Important Fine Art + Indigenous Art
18 April 2018


born 1936

oil on canvas

76.5 x 102.0 cm

signed and dated lower right: William Robinson 1990
inscribed with title verso: RAINFOREST WITH BOWER AND FIGURE

$40,000 – 60,000

Ray Hughes Gallery, Sydney
Private collection
Eva Breuer Art Dealer, Sydney (label attached verso)
Private collection, New South Wales

Catalogue text

By 1989 William Robinson already had one Archibald Prize to his name. At the time, Robinson was exhibiting at Sydney’s Ray Hughes Gallery whose stable of artists pursued the annual Archibald, Wynne and Sulman Prizes as a pack. Robinson, Keith Looby and Davida Allen had each won the prize in recent years, so it was with some justification that Ray Hughes’ sense of entitlement led these artists to believe the prize should be awarded to one of them – every year. Robinson, being the most critically and commercially successful artist amongst the Ray Hughes stable, was the leader of the pack. In 1989 the judges whittled the hundreds of Archibald entries down to two paintings; Brian Westwood’s portrait of The Australian newspaper’s art critic Elwyn Lynn and Bill Robinson’s Self Portrait with Goose Feathers. Alas, Robinson would have to wait until 1995 to claim his second Archibald win, the judges awarding the 1989 prize to Westwood’s portrait. ‘Westwood by a goose feather’ read The Sydney Morning Herald’s headline.

All was not lost and the following year Robinson shunned the Archibald and focussed on the Wynne Prize for landscape painting instead. He won with a major landscape and the Art Gallery of New South Wales, Sydney purchased the winning painting for their permanent collection. At the exhibition opening following the announcement of Robinson’s win the Ray Hughes pack arrived at the gallery in a mini bus emblazoned with a banner which read ‘Better Wynne than Lynn’. Today, almost thirty years later, Robinson’s self-portrait wearing his bright yellow raincoat while plucking a goose, is remembered by many as the actual winner of the 1989 Archibald Prize.

In Rain Forest with Bower and Figure, 1990, painted in the months following the cut and thrust of the Archibald prize, we see the artist still sporting his yellow rain coat while quietly observing a bower of the so named bird. The Satin Bowerbird collects bright blue detritus and arranges these items around a delicately constructed grass arch, which forms the heart of the bower. The male bird is totally obsessed with creating the bower and great care goes into its presentation. Then after many hours, days and weeks of posing and posturing in attempts to lure a mate, it happens. The female enters and it is over in a flash, the male then abandoning his bower and allowing nature to reclaim it.
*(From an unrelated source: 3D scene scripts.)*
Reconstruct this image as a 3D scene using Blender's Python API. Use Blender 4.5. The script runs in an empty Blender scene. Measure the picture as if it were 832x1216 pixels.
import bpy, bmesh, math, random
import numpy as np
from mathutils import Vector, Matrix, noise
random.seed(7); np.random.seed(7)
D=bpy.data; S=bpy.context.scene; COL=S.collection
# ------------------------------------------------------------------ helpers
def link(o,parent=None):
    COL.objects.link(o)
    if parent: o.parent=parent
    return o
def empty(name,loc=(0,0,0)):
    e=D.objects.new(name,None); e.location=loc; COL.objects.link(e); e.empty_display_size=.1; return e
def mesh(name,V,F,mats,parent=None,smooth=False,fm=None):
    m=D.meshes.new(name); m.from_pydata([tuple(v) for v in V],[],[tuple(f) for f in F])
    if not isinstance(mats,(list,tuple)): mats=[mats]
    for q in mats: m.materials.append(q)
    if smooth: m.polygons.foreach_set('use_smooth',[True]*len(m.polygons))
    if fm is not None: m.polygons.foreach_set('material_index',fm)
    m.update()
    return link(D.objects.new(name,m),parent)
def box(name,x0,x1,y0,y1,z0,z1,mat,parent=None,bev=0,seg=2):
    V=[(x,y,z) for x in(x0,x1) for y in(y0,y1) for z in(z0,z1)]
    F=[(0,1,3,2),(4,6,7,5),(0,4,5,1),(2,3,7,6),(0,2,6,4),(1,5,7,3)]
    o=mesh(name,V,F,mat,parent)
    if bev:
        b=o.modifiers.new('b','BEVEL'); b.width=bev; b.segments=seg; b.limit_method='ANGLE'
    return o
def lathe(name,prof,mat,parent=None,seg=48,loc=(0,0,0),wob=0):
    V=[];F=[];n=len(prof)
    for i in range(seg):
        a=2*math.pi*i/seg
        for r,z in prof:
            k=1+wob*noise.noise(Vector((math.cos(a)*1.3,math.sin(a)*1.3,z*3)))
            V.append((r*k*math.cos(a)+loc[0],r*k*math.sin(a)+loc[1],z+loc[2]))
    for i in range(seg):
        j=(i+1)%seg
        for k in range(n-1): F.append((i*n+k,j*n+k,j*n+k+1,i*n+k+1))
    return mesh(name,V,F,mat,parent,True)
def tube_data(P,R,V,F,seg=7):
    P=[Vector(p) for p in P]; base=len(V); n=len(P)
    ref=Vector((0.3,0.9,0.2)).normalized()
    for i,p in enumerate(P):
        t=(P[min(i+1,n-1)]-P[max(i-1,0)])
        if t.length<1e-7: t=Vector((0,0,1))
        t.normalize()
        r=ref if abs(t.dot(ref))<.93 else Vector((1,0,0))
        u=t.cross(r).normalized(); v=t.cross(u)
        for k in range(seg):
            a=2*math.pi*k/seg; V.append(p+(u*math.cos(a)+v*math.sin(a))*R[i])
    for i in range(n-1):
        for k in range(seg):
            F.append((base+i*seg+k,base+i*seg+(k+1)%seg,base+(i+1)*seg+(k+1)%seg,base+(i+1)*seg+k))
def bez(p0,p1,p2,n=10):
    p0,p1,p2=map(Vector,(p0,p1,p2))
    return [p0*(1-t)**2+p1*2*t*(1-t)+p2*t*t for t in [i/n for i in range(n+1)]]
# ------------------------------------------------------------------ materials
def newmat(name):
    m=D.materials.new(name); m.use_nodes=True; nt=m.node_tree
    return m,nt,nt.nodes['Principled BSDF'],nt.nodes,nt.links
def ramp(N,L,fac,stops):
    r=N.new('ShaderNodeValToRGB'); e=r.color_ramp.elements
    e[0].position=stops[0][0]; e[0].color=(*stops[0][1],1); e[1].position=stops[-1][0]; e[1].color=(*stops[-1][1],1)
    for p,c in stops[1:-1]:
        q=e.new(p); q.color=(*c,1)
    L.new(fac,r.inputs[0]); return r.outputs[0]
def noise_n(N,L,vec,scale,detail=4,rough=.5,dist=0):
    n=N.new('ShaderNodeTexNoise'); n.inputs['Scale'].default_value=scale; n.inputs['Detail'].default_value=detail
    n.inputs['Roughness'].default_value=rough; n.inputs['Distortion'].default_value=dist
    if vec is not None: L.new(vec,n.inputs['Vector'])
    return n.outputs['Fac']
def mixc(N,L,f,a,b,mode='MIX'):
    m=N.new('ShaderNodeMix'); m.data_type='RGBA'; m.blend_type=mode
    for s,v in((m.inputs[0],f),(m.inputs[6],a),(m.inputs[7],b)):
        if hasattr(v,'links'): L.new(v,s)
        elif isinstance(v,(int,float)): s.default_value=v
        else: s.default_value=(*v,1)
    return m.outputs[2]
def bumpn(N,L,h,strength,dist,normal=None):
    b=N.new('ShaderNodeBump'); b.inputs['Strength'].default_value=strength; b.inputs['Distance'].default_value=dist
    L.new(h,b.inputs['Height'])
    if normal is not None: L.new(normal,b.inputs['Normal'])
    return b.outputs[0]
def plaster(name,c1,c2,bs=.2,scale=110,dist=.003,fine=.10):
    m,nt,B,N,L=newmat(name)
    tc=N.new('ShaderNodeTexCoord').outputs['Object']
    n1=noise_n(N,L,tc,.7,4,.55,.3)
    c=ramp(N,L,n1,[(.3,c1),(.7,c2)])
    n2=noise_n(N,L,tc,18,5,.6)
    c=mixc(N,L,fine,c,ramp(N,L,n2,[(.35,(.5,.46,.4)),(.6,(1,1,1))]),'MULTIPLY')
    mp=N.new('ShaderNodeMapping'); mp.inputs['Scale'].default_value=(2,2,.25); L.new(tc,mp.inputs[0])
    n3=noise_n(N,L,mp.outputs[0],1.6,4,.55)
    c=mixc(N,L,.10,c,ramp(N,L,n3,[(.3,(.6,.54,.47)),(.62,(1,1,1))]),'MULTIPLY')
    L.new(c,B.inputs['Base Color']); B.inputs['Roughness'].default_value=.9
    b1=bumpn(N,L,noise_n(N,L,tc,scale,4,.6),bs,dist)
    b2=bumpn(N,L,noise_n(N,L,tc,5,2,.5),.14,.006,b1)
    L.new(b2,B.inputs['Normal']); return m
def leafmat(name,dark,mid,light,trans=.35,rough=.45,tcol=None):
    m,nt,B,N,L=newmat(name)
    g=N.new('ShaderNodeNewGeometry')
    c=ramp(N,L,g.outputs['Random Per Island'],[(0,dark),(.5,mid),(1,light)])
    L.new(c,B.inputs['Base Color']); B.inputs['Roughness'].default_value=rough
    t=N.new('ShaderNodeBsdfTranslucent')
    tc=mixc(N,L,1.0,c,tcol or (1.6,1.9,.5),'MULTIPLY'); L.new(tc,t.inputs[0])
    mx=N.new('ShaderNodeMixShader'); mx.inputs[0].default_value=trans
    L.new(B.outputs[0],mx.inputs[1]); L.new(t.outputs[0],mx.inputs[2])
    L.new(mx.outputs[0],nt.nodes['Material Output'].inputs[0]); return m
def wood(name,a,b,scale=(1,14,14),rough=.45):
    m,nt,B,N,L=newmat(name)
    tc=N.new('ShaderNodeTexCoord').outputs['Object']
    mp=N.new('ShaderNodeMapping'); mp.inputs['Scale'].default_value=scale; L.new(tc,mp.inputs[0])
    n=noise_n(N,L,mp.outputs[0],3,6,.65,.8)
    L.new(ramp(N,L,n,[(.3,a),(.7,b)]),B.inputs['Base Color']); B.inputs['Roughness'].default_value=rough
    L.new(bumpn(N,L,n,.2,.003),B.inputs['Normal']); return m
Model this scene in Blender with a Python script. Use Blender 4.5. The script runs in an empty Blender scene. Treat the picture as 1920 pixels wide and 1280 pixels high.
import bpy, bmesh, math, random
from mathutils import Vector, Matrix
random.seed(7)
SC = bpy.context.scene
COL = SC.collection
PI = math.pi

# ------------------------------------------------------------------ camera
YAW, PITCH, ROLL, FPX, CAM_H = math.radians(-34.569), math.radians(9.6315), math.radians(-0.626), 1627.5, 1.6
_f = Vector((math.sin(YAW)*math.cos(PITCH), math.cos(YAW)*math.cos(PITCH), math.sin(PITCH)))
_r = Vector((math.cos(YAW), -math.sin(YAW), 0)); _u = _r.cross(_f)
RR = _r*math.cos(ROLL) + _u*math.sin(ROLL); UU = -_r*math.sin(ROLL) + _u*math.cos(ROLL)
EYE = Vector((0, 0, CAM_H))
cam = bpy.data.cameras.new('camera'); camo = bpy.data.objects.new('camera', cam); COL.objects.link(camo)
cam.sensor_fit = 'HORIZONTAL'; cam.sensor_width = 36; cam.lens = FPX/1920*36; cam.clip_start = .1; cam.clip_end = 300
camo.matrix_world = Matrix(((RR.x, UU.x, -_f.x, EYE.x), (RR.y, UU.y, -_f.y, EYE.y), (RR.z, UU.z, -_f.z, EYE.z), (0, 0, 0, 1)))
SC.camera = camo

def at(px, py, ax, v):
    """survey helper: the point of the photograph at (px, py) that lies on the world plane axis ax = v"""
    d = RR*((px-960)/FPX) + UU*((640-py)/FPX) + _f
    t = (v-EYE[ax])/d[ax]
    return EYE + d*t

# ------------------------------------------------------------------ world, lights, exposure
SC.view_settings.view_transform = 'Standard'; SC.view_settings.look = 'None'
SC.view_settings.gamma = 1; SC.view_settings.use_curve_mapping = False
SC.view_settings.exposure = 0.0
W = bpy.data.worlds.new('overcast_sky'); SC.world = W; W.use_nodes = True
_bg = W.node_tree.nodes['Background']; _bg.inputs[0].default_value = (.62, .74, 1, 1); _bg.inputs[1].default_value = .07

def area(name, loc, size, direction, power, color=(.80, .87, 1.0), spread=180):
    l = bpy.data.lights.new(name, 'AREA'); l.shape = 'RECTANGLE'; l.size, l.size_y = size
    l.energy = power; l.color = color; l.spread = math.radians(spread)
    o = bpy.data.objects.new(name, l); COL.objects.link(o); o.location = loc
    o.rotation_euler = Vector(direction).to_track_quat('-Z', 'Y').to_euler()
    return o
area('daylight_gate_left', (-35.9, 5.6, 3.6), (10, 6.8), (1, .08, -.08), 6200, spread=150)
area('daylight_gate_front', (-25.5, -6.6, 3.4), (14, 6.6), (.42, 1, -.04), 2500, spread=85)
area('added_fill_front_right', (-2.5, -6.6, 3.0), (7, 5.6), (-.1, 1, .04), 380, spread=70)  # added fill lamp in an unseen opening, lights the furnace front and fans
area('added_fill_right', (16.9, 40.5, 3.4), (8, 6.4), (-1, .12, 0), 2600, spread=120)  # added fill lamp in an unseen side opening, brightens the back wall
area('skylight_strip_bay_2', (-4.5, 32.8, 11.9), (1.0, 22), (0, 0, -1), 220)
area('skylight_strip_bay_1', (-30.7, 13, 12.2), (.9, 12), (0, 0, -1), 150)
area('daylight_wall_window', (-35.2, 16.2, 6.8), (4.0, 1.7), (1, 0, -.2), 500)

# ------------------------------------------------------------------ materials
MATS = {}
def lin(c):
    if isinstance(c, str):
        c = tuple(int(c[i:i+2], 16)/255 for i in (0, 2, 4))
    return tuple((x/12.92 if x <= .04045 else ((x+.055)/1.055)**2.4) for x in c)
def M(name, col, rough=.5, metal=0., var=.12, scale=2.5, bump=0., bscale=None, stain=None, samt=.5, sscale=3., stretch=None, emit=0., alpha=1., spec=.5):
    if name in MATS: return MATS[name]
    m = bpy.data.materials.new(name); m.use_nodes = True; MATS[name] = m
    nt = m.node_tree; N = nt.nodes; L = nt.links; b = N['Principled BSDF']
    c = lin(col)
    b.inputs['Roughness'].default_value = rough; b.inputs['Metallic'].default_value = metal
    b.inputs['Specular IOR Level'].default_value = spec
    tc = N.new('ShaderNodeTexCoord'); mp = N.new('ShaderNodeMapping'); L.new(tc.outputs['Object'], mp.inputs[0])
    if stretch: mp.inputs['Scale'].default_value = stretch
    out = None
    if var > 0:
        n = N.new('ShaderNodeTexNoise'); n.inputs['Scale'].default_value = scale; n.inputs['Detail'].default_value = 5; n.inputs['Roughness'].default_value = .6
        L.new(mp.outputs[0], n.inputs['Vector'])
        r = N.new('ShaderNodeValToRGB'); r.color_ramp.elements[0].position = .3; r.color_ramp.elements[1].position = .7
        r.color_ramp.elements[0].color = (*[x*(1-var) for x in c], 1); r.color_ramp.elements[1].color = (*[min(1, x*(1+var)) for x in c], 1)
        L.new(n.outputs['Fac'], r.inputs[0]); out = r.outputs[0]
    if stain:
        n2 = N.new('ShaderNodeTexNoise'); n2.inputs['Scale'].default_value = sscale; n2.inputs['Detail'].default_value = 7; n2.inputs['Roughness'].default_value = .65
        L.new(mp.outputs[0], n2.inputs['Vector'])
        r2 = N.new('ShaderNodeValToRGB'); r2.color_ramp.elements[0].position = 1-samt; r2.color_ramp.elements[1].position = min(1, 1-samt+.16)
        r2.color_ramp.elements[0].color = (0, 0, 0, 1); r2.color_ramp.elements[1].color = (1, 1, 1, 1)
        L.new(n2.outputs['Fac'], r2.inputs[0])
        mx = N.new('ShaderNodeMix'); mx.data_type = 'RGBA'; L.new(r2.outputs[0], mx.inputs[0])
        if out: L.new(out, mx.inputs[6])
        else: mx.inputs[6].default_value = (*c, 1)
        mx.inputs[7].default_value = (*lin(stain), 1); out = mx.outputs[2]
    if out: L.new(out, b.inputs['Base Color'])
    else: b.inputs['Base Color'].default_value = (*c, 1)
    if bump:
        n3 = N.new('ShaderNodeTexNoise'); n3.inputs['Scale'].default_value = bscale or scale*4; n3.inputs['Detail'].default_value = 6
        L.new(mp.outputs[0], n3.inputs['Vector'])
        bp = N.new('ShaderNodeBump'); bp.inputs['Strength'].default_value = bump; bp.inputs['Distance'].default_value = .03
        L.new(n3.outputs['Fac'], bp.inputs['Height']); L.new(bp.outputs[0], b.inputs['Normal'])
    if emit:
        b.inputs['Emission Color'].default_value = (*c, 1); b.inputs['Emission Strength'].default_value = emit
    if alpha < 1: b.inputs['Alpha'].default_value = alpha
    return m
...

In this painting we see the artist surrounded by the landscape, perhaps a little battle weary. Cloistered in the security of his familiar misty forest and a world away from the glare of the Archibald circus, the artist’s consideration of the bower causes him to reflect on the lure of the prize. The enormous effort that the bird puts into creating the bower, which in the end delivers just a moment’s rich reward, seems to parallel Robinson’s own experience of seeking bright and shiny things – such as art prizes.